> _ROWS_
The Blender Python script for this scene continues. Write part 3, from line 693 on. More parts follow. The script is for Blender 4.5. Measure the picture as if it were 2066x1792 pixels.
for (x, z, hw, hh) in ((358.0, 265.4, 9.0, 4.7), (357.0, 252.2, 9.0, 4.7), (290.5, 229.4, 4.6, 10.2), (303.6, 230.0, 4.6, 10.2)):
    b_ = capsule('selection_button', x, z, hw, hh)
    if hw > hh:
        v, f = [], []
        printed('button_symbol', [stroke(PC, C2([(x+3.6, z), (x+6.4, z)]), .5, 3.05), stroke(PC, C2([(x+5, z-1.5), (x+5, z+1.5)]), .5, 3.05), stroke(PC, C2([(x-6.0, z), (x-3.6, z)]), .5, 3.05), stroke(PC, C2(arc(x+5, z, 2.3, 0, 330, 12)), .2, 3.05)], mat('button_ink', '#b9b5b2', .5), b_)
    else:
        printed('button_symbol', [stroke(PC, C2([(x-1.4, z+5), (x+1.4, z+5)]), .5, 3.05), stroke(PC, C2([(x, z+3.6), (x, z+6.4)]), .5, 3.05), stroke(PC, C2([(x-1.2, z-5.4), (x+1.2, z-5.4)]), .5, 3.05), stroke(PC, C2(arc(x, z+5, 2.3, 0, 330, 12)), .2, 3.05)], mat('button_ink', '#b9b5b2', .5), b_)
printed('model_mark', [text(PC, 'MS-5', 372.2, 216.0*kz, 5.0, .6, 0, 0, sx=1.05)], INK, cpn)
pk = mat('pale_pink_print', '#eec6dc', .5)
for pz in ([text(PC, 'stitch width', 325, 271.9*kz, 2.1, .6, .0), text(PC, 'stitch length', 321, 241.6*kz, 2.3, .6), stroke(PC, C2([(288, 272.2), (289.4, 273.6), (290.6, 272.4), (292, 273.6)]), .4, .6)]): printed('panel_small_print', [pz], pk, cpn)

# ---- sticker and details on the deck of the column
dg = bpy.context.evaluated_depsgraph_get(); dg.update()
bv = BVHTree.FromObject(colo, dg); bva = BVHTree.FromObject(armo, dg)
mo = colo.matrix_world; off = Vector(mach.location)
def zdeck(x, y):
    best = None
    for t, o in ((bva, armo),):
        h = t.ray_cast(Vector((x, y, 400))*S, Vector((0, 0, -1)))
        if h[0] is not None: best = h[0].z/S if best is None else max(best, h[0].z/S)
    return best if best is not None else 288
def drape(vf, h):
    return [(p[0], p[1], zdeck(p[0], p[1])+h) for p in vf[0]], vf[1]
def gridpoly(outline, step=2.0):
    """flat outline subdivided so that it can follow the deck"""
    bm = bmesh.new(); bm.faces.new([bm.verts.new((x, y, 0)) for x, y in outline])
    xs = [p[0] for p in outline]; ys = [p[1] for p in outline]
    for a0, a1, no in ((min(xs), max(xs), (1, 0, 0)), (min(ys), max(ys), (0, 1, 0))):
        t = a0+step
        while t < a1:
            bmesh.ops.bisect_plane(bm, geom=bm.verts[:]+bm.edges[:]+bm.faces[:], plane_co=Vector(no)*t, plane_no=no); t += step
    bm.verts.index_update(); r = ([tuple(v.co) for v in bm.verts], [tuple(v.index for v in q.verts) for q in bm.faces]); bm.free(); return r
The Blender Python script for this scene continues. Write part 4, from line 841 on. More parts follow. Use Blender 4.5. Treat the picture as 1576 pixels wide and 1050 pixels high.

> _TASK TO COMPLETE_
Copy the data above exactly. Every line must be included.

> _EXERCISE OUTPUT_
The Blender Python script for this scene continues. Write part 3, from line 693 on. More parts follow. The script is for Blender 4.5. Measure the picture as if it were 2066x1792 pixels.
for (x, z, hw, hh) in ((358.0, 265.4, 9.0, 4.7), (357.0, 252.2, 9.0, 4.7), (290.5, 229.4, 4.6, 10.2), (303.6, 230.0, 4.6, 10.2)):
    b_ = capsule('selection_button', x, z, hw, hh)
    if hw > hh:
        v, f = [], []
        printed('button_symbol', [stroke(PC, C2([(x+3.6, z), (x+6.4, z)]), .5, 3.05), stroke(PC, C2([(x+5, z-1.5), (x+5, z+1.5)]), .5, 3.05), stroke(PC, C2([(x-6.0, z), (x-3.6, z)]), .5, 3.05), stroke(PC, C2(arc(x+5, z, 2.3, 0, 330, 12)), .2, 3.05)], mat('button_ink', '#b9b5b2', .5), b_)
    else:
        printed('button_symbol', [stroke(PC, C2([(x-1.4, z+5), (x+1.4, z+5)]), .5, 3.05), stroke(PC, C2([(x, z+3.6), (x, z+6.4)]), .5, 3.05), stroke(PC, C2([(x-1.2, z-5.4), (x+1.2, z-5.4)]), .5, 3.05), stroke(PC, C2(arc(x, z+5, 2.3, 0, 330, 12)), .2, 3.05)], mat('button_ink', '#b9b5b2', .5), b_)
printed('model_mark', [text(PC, 'MS-5', 372.2, 216.0*kz, 5.0, .6, 0, 0, sx=1.05)], INK, cpn)
pk = mat('pale_pink_print', '#eec6dc', .5)
for pz in ([text(PC, 'stitch width', 325, 271.9*kz, 2.1, .6, .0), text(PC, 'stitch length', 321, 241.6*kz, 2.3, .6), stroke(PC, C2([(288, 272.2), (289.4, 273.6), (290.6, 272.4), (292, 273.6)]), .4, .6)]): printed('panel_small_print', [pz], pk, cpn)

# ---- sticker and details on the deck of the column
dg = bpy.context.evaluated_depsgraph_get(); dg.update()
bv = BVHTree.FromObject(colo, dg); bva = BVHTree.FromObject(armo, dg)
mo = colo.matrix_world; off = Vector(mach.location)
def zdeck(x, y):
    best = None
    for t, o in ((bva, armo),):
        h = t.ray_cast(Vector((x, y, 400))*S, Vector((0, 0, -1)))
        if h[0] is not None: best = h[0].z/S if best is None else max(best, h[0].z/S)
    return best if best is not None else 288
def drape(vf, h):
    return [(p[0], p[1], zdeck(p[0], p[1])+h) for p in vf[0]], vf[1]
def gridpoly(outline, step=2.0):
    """flat outline subdivided so that it can follow the deck"""
    bm = bmesh.new(); bm.faces.new([bm.verts.new((x, y, 0)) for x, y in outline])
    xs = [p[0] for p in outline]; ys = [p[1] for p in outline]
    for a0, a1, no in ((min(xs), max(xs), (1, 0, 0)), (min(ys), max(ys), (0, 1, 0))):
        t = a0+step
        while t < a1:
            bmesh.ops.bisect_plane(bm, geom=bm.verts[:]+bm.edges[:]+bm.faces[:], plane_co=Vector(no)*t, plane_no=no); t += step
    bm.verts.index_update(); r = ([tuple(v.co) for v in bm.verts], [tuple(v.index for v in q.verts) for q in bm.faces]); bm.free(); return r
The Blender Python script for this scene continues. Write part 4, from line 841 on. More parts follow. Use Blender 4.5. Treat the picture as 1576 pixels wide and 1050 pixels high.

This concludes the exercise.